1978: Liverpool 1 Brugge 0
Wembley Stadium, London
Bob Paisley's side retained the trophy at Wembley in a repeat of the Uefa Cup final of 1976. Scottish forward Kenny Dalglish's 64th-minute strike was enough to overcome an injury-hit Belgian outfit.
1979: Nott Forest 1 Malmo 0
Olympiastadion, Munich
A defence-minded Malmo outfit proved hard to break down for Brian Clough's side. Trevor Francis headed home from a John Robertson cross in first-half injury time and Forest held on to keep the trophy in England.
1980: Nott Forest 1 Hamburg 0
Bernabeu Stadium, Madrid
Robertson continued his impressive form in Europe's showpiece game, scoring the only goal as Brian Clough retained the Cup. Forest remain the only side to have won the European Cup more times than their own league.
1981: Liverpool 1 Real Madrid 0
Parc des Princes, Paris
Bob Paisley brought the Cup back to Anfield after two seasons in the Midlands, becoming the first manager to lift the trophy three times. A goal from left-back Alan Kennedy eight minutes from time decided matters
1982: Aston Villa 1 B Munich 0
De Kuip Stadium, Rotterdam
Tony Barton amazingly landed the European Cup just three months after taking over. Villa overcame the early loss of Jimmy Rimmer to record another single goal English win, courtesy of Peter Withe's 67th-minute goal.
1984: Liverpool 1 Roma 1 [aet, 4-2 pens]
Stadio Olimpico, Rome
Bruce Grobbelaar's infamous bandy legs helped secure a fourth European Cup for the Reds as they were unable to settle matters in normal time.

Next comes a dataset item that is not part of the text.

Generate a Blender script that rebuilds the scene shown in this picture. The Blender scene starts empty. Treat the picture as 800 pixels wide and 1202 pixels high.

An early Phil Neal goal was cancelled out by Roberto Pruzzo before half-time.
1999: Man United 2 B Munich 1
Nou Camp, Barcelona
Alex Ferguson's side turned the final on it's head in injury time as substitute strikers Teddy Sheringham and Ole Gunnar Solskjaer found the net. Mario Basler gave the Germans the lead with a sixth-minute free-kick.
2005: Liverpool 3 Milan 3 [aet, 3-2 pens]
Atatürk Stadium, Istanbul
A Hernan Crespo brace added to Paolo Maldini's first-minute opener gave the Italians a 3-0 half-time lead. Steve Gerrard, Vladimir Smicer and Xabi Alonso pulled the scores level before Jerzy Dudek's penalty-saving exploits.